Since then, it has often been argued, sometimes in this space, that the amendment was a bad idea. It made it easier for the Legislature to move money around in a giant budgetary shell game and to engage in one of our lawmakers' favorite pastimes, underfunding public schools.

Comes now state Sen. Jim Dabakis, a Democrat from Salt Lake City. He is proposing another constitutional amendment to repeal the previous constitutional amendment, the result of which would be to again commit all Utah income tax money to public education.

The problem with that idea is that the damage has been done.

Going back to the way it was before would, at current income tax rates, restore some $530 million a year to the fund that gets divvied up among public schools statewide.

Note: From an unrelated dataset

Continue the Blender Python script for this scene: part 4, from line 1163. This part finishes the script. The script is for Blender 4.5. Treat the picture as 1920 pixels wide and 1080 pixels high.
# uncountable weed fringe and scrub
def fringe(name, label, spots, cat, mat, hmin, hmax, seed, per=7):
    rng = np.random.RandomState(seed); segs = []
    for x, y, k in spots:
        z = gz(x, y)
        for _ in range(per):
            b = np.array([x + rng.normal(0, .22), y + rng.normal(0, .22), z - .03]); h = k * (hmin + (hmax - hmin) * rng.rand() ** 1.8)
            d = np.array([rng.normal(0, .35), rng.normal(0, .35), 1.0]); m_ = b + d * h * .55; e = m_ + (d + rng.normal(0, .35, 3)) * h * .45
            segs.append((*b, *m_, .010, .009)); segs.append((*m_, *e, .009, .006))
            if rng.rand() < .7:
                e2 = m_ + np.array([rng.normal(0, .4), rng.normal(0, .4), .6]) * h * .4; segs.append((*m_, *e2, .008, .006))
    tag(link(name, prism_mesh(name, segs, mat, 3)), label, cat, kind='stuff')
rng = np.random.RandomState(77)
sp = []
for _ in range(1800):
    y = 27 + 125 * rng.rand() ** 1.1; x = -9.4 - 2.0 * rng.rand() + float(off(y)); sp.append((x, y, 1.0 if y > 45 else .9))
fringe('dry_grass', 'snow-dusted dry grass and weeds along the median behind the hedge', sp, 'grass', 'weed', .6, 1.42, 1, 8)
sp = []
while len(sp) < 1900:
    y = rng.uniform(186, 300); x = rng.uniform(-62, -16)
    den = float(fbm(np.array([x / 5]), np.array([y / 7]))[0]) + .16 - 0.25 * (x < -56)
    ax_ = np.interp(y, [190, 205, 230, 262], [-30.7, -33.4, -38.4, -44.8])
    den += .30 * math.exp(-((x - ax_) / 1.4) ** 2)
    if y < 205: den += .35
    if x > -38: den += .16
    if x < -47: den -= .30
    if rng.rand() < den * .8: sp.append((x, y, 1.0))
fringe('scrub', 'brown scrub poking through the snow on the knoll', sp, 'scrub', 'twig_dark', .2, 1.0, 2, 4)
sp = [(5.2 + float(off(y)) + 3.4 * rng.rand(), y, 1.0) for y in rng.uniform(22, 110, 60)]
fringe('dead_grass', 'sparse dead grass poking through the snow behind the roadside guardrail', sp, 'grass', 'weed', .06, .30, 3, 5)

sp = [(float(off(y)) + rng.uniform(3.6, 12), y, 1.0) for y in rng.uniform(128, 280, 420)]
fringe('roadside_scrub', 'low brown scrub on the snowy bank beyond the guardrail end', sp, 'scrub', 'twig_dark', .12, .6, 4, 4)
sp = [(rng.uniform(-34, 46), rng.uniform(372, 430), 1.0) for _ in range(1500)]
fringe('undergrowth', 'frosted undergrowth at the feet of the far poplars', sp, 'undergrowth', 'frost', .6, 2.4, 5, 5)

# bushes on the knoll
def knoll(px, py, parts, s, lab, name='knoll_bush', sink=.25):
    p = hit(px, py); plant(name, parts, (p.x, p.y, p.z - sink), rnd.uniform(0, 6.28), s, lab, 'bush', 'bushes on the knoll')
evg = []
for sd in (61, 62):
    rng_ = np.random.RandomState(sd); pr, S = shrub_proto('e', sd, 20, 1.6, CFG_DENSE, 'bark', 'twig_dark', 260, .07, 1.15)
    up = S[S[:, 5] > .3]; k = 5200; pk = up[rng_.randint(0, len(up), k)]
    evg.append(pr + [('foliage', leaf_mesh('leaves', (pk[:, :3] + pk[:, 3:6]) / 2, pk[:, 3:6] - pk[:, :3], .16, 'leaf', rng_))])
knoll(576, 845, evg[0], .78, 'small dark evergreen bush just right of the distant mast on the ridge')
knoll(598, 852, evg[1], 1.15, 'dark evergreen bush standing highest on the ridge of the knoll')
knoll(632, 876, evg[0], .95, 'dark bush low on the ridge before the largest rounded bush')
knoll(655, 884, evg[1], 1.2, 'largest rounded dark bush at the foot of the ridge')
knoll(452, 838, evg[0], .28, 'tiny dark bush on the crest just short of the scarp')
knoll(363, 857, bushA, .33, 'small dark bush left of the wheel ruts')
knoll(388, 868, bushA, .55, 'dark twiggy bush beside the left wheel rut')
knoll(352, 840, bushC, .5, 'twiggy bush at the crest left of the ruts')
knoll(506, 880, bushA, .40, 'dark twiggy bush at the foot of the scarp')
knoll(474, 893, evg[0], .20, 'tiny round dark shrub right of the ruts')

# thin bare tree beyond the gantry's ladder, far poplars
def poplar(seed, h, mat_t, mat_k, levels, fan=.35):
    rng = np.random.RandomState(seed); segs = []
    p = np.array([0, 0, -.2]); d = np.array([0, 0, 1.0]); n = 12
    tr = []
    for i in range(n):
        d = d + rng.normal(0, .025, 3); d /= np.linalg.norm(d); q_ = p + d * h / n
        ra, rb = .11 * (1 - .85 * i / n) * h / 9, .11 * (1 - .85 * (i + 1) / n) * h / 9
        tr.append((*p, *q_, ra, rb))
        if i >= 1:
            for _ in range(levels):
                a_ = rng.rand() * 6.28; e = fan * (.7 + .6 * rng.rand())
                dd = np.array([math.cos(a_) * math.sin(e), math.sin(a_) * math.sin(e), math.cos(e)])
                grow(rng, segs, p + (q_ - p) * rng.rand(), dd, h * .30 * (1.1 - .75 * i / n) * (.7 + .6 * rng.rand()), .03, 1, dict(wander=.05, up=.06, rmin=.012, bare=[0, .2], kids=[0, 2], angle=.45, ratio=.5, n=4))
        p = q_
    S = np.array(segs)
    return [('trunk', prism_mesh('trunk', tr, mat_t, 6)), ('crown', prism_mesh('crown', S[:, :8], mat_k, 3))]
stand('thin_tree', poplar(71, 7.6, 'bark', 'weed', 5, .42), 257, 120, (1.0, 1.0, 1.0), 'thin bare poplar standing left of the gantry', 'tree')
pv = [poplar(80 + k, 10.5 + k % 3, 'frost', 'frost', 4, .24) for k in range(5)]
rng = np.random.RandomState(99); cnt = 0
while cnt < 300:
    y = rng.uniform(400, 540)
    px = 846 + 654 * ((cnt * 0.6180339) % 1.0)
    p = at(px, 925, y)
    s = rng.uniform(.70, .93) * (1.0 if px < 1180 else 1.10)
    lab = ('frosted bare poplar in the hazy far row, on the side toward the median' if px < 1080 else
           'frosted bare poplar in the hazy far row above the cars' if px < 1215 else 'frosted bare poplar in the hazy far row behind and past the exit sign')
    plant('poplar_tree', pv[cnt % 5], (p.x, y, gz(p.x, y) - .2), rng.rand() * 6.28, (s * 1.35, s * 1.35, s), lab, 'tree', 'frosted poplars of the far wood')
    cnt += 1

But it would also take that much money away from the state's institutions of higher learning. The universities are not exactly flush with cash right now and, if they lost that income tax revenue, the two main options for making it up would be getting it out of the state's general fund, which is already oversubscribed, or raising tuitions and fees, which would just make it that much harder for many young people to finish college.

Or the Legislature could raise taxes, which would not be a popular move either in the Capitol or outside of it.

And even if the public schools received the half-billion-dollar windfall Dabakis envisions, they'd still be underfunded compared to schools almost everywhere else. And the re-infusion of the money that had gone to higher ed would be used as an excuse by legislative Republicans as a reason why no more money was needed.

More money is needed. Finding it will be difficult. But just taking it away from higher education is no answer.

As far as the Utah Constitution is concerned, we ought to just leave bad enough alone.